Whatever he said, it worked, though Lundqvist had to deflect a Marian Gaborik shot onto the crossbar less than a minute into the second. Brian Boyle drew a hooking call on Mitchell, who took two minor penalties for the second straight game, and the power play helped the Rangers dictate the play. Soon, New York caught LA off guard with a quick breakout, and with two guys around the net, they got another chance. Derek Stepan's shot hit Chris Kreider and Alec Martinez and crept through Jonathan Quick's legs, and Martin St. Louis slammed the puck home. (Quick was just fine tonight, but obviously, he was overshadowed.)

LA doesn't get fazed by 2-0 leads, but another penalty three minutes later could have spelled big trouble. The Kings killed it off, and got a huge bonus when Dan Girardi's stick snapped near the end of the power play. Dustin Brown took the puck the other way, and after watching King after King fail to score on breakaways over the last few weeks, it was a treat to see this:


Brown's goal made it 2-1, and the Kings smelled blood. But they didn't score again. What happened?

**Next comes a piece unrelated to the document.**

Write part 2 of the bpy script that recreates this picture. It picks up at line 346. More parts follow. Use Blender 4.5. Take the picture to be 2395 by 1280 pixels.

Lundqvist, primarily. Shots were 26-3 in favor of the Kings after Brown's goal, and reading that again, I still can't quite comprehend that shot advantage. The top six, questioned a bit after starting the series quietly, was excellent tonight at everything except putting the puck in. For one, Jeff Carter had the two best chances of the second, poke-checked in tight and then stopped by Lundqvist's pad after he blew by Dan Girardi. He may not have been the most dangerous guy on his own line, though, as Tanner Pearson had eight shots on goal... four more than anyone else. Pearson earned the third star of tonight's game, and rightfully so.

As for the first line? Brown was stopped again by Lundqvist in a couple bids for goal #2, while Anze Kopitar trailed only Pearson in tonight's Corsi numbers and largely neutralized Stepan's line. Kopitar was also out there with Pearson and Carter when the Kings narrowly missed a late equalizer; Alec Martinez once again squeaked a shot through Lundqvist, but again, it stopped on the edge of the goal line. That's the photo at the top of the article, and you'll notice Derek Stepan looking behind Lundqvist; Stepan would knock the puck back from the goal line, and that was as close as the Kings would come to tying the game.

No panic in LA, especially after the way in which they dominated the second half of Game Four. That doesn't mean it would be an excellent idea to wrap up this series as soon as possible. The number remains at one.